TASK INSTRUCTIONS: Repeat the listing exactly as given, omitting every image.

DATA LINES:
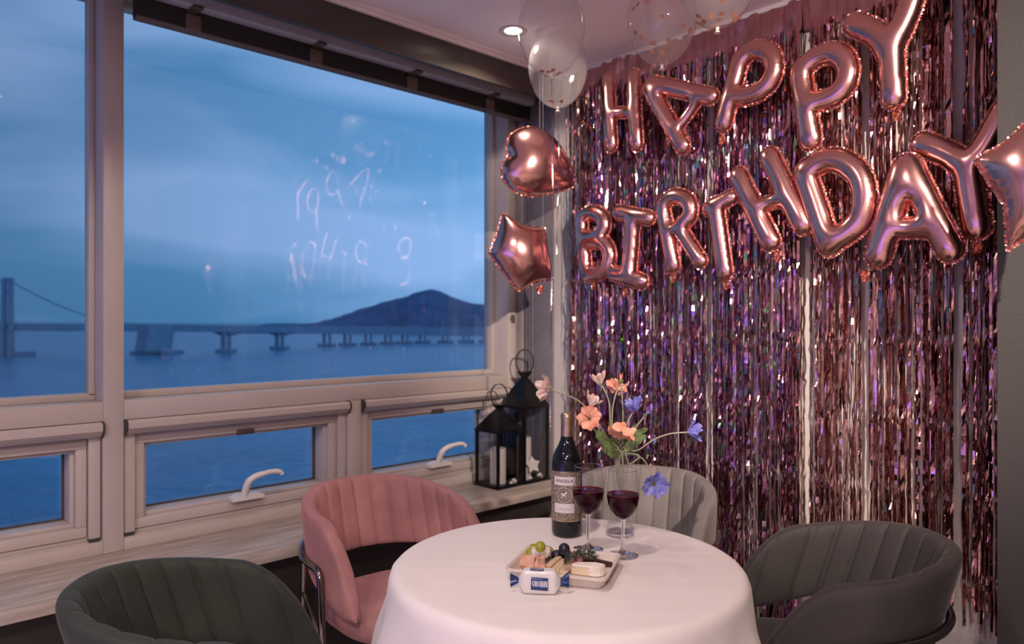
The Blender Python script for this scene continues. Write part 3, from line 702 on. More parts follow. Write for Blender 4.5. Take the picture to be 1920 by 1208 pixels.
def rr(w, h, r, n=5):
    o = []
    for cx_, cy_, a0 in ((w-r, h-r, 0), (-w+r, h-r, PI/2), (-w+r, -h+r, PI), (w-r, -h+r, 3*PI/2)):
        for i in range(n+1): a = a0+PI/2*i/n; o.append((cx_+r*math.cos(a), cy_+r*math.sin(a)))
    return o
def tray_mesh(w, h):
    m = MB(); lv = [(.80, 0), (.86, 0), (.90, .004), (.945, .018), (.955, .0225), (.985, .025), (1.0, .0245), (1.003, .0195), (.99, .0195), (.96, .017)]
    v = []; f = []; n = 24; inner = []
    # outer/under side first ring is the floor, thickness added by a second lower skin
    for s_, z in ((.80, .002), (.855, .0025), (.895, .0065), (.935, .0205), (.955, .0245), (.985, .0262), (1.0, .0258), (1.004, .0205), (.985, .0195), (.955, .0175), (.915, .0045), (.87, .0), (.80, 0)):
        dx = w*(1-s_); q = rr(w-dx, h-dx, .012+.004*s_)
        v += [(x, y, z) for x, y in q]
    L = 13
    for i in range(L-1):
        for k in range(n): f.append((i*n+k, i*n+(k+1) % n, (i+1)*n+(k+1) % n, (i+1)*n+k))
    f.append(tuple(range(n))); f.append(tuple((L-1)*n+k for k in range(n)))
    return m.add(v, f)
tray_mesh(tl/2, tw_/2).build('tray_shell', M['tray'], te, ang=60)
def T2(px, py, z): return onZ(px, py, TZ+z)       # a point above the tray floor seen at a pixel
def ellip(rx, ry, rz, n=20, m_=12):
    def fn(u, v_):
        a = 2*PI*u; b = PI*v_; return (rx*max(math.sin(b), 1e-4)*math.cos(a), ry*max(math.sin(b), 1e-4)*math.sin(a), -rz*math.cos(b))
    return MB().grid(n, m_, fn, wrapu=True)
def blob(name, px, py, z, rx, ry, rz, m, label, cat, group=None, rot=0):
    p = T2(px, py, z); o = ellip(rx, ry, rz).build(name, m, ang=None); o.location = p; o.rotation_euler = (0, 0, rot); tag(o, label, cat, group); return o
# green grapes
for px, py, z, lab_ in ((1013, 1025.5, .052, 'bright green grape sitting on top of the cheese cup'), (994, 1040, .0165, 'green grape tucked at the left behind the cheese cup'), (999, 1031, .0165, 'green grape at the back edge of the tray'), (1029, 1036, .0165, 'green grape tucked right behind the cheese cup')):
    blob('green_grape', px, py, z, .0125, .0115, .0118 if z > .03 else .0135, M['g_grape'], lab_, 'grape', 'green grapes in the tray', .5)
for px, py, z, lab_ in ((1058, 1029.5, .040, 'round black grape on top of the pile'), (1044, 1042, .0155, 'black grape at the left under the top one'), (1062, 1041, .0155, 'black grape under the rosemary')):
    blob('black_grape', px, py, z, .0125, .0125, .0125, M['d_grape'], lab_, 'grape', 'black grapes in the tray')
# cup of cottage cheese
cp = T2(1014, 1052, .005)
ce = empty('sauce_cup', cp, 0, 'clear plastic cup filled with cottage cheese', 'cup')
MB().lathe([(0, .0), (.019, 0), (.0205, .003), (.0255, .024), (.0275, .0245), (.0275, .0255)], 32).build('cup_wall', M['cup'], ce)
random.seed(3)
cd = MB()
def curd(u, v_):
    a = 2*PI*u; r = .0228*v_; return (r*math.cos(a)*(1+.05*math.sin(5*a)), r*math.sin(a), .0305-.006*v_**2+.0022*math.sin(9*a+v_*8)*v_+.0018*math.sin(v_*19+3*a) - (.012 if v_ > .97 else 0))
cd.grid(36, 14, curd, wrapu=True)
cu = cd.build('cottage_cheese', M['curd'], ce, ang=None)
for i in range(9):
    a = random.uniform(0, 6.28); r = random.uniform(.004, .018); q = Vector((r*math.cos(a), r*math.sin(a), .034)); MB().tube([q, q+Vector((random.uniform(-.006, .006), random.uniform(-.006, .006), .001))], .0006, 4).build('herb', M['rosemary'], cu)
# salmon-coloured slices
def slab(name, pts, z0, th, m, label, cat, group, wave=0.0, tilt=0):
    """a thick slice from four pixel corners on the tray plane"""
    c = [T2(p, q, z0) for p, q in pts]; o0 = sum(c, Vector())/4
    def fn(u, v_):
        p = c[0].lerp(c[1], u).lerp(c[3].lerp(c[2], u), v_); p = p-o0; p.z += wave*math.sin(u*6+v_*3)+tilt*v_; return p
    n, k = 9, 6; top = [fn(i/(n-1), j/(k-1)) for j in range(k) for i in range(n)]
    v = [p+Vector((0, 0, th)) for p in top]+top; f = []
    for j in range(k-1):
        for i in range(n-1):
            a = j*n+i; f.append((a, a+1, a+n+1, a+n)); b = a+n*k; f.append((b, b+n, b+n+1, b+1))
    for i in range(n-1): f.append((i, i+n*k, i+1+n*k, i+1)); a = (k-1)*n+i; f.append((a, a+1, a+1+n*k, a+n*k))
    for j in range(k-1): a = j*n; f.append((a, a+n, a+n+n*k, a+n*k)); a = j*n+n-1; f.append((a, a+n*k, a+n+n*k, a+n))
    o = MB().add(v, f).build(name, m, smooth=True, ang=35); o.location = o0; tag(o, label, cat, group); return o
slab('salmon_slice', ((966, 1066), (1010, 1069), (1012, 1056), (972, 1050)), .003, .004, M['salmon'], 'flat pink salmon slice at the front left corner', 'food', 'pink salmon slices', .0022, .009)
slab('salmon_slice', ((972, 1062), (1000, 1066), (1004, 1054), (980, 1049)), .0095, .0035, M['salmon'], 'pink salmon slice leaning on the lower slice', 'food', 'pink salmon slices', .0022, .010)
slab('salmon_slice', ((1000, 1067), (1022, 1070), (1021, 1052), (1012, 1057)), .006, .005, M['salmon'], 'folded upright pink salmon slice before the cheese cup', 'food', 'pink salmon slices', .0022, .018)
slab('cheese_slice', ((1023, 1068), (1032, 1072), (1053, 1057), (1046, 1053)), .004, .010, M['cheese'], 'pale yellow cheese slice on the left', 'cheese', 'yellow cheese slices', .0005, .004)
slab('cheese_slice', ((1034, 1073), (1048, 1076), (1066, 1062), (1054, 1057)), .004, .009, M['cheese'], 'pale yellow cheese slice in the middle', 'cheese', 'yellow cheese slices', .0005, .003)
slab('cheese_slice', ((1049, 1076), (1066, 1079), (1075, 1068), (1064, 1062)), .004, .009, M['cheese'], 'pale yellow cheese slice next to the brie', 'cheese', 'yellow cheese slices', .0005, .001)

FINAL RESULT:
The Blender Python script for this scene continues. Write part 3, from line 702 on. More parts follow. Write for Blender 4.5. Take the picture to be 1920 by 1208 pixels.
def rr(w, h, r, n=5):
    o = []
    for cx_, cy_, a0 in ((w-r, h-r, 0), (-w+r, h-r, PI/2), (-w+r, -h+r, PI), (w-r, -h+r, 3*PI/2)):
        for i in range(n+1): a = a0+PI/2*i/n; o.append((cx_+r*math.cos(a), cy_+r*math.sin(a)))
    return o
def tray_mesh(w, h):
    m = MB(); lv = [(.80, 0), (.86, 0), (.90, .004), (.945, .018), (.955, .0225), (.985, .025), (1.0, .0245), (1.003, .0195), (.99, .0195), (.96, .017)]
    v = []; f = []; n = 24; inner = []
    # outer/under side first ring is the floor, thickness added by a second lower skin
    for s_, z in ((.80, .002), (.855, .0025), (.895, .0065), (.935, .0205), (.955, .0245), (.985, .0262), (1.0, .0258), (1.004, .0205), (.985, .0195), (.955, .0175), (.915, .0045), (.87, .0), (.80, 0)):
        dx = w*(1-s_); q = rr(w-dx, h-dx, .012+.004*s_)
        v += [(x, y, z) for x, y in q]
    L = 13
    for i in range(L-1):
        for k in range(n): f.append((i*n+k, i*n+(k+1) % n, (i+1)*n+(k+1) % n, (i+1)*n+k))
    f.append(tuple(range(n))); f.append(tuple((L-1)*n+k for k in range(n)))
    return m.add(v, f)
tray_mesh(tl/2, tw_/2).build('tray_shell', M['tray'], te, ang=60)
def T2(px, py, z): return onZ(px, py, TZ+z)       # a point above the tray floor seen at a pixel
def ellip(rx, ry, rz, n=20, m_=12):
    def fn(u, v_):
        a = 2*PI*u; b = PI*v_; return (rx*max(math.sin(b), 1e-4)*math.cos(a), ry*max(math.sin(b), 1e-4)*math.sin(a), -rz*math.cos(b))
    return MB().grid(n, m_, fn, wrapu=True)
def blob(name, px, py, z, rx, ry, rz, m, label, cat, group=None, rot=0):
    p = T2(px, py, z); o = ellip(rx, ry, rz).build(name, m, ang=None); o.location = p; o.rotation_euler = (0, 0, rot); tag(o, label, cat, group); return o
# green grapes
for px, py, z, lab_ in ((1013, 1025.5, .052, 'bright green grape sitting on top of the cheese cup'), (994, 1040, .0165, 'green grape tucked at the left behind the cheese cup'), (999, 1031, .0165, 'green grape at the back edge of the tray'), (1029, 1036, .0165, 'green grape tucked right behind the cheese cup')):
    blob('green_grape', px, py, z, .0125, .0115, .0118 if z > .03 else .0135, M['g_grape'], lab_, 'grape', 'green grapes in the tray', .5)
for px, py, z, lab_ in ((1058, 1029.5, .040, 'round black grape on top of the pile'), (1044, 1042, .0155, 'black grape at the left under the top one'), (1062, 1041, .0155, 'black grape under the rosemary')):
    blob('black_grape', px, py, z, .0125, .0125, .0125, M['d_grape'], lab_, 'grape', 'black grapes in the tray')
# cup of cottage cheese
cp = T2(1014, 1052, .005)
ce = empty('sauce_cup', cp, 0, 'clear plastic cup filled with cottage cheese', 'cup')
MB().lathe([(0, .0), (.019, 0), (.0205, .003), (.0255, .024), (.0275, .0245), (.0275, .0255)], 32).build('cup_wall', M['cup'], ce)
random.seed(3)
cd = MB()
def curd(u, v_):
    a = 2*PI*u; r = .0228*v_; return (r*math.cos(a)*(1+.05*math.sin(5*a)), r*math.sin(a), .0305-.006*v_**2+.0022*math.sin(9*a+v_*8)*v_+.0018*math.sin(v_*19+3*a) - (.012 if v_ > .97 else 0))
cd.grid(36, 14, curd, wrapu=True)
cu = cd.build('cottage_cheese', M['curd'], ce, ang=None)
for i in range(9):
    a = random.uniform(0, 6.28); r = random.uniform(.004, .018); q = Vector((r*math.cos(a), r*math.sin(a), .034)); MB().tube([q, q+Vector((random.uniform(-.006, .006), random.uniform(-.006, .006), .001))], .0006, 4).build('herb', M['rosemary'], cu)
# salmon-coloured slices
def slab(name, pts, z0, th, m, label, cat, group, wave=0.0, tilt=0):
    """a thick slice from four pixel corners on the tray plane"""
    c = [T2(p, q, z0) for p, q in pts]; o0 = sum(c, Vector())/4
    def fn(u, v_):
        p = c[0].lerp(c[1], u).lerp(c[3].lerp(c[2], u), v_); p = p-o0; p.z += wave*math.sin(u*6+v_*3)+tilt*v_; return p
    n, k = 9, 6; top = [fn(i/(n-1), j/(k-1)) for j in range(k) for i in range(n)]
    v = [p+Vector((0, 0, th)) for p in top]+top; f = []
    for j in range(k-1):
        for i in range(n-1):
            a = j*n+i; f.append((a, a+1, a+n+1, a+n)); b = a+n*k; f.append((b, b+n, b+n+1, b+1))
    for i in range(n-1): f.append((i, i+n*k, i+1+n*k, i+1)); a = (k-1)*n+i; f.append((a, a+1, a+1+n*k, a+n*k))
    for j in range(k-1): a = j*n; f.append((a, a+n, a+n+n*k, a+n*k)); a = j*n+n-1; f.append((a, a+n*k, a+n+n*k, a+n))
    o = MB().add(v, f).build(name, m, smooth=True, ang=35); o.location = o0; tag(o, label, cat, group); return o
slab('salmon_slice', ((966, 1066), (1010, 1069), (1012, 1056), (972, 1050)), .003, .004, M['salmon'], 'flat pink salmon slice at the front left corner', 'food', 'pink salmon slices', .0022, .009)
slab('salmon_slice', ((972, 1062), (1000, 1066), (1004, 1054), (980, 1049)), .0095, .0035, M['salmon'], 'pink salmon slice leaning on the lower slice', 'food', 'pink salmon slices', .0022, .010)
slab('salmon_slice', ((1000, 1067), (1022, 1070), (1021, 1052), (1012, 1057)), .006, .005, M['salmon'], 'folded upright pink salmon slice before the cheese cup', 'food', 'pink salmon slices', .0022, .018)
slab('cheese_slice', ((1023, 1068), (1032, 1072), (1053, 1057), (1046, 1053)), .004, .010, M['cheese'], 'pale yellow cheese slice on the left', 'cheese', 'yellow cheese slices', .0005, .004)
slab('cheese_slice', ((1034, 1073), (1048, 1076), (1066, 1062), (1054, 1057)), .004, .009, M['cheese'], 'pale yellow cheese slice in the middle', 'cheese', 'yellow cheese slices', .0005, .003)
slab('cheese_slice', ((1049, 1076), (1066, 1079), (1075, 1068), (1064, 1062)), .004, .009, M['cheese'], 'pale yellow cheese slice next to the brie', 'cheese', 'yellow cheese slices', .0005, .001)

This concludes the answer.